Bahasa Arab tidak bisa mentoleransi I’rob seperti itu karena bermakna
menjadikan dua lafadz sama-sama sebagai Fa’il (pelaku) atau Maf’ul bih
(obyek penderita).
Termasuk juga terlarang jika kombinasi tersebut membuat adanya
penambahan lafadz Al-Qur’an. Misalnya ayat dalam surat Al-Fatihah
berikut ini;
{مَالِكِ يَوْمِ الدِّينِ} [الفاتحة: 4]
“yang menguasai hari pembalasan” (Al-Fatihah; 4)

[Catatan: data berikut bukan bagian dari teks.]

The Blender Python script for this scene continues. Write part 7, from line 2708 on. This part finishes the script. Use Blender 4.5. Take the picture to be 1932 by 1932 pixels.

Lafadz malik/ مَالِكِ menurut Qiro’at ‘Ashim, Al-Kisai, Ya’qub
Al-Hadhromy dan Kholaf Al-Bazzar dibaca dengan memunculkan Alif (ada
Maddnya), namun Qiro’at Nafi’, Ibnu Katsir, Abu ‘Amr, Ibnu ‘Amir, Hamzah
dan Abu Ja’far membaca dengan membuang Alif sehingga menjadi;
{مَلِكِ يَوْمِ الدِّينِ} [الفاتحة: 4]
Jika dua Qiro’at ini dikombinasikan dengan membaca dua-duanya dalam satu ayat, misalnya membaca;
{مَالِكِ مَلِكِ يَوْمِ الدِّينِ} [الفاتحة: 4]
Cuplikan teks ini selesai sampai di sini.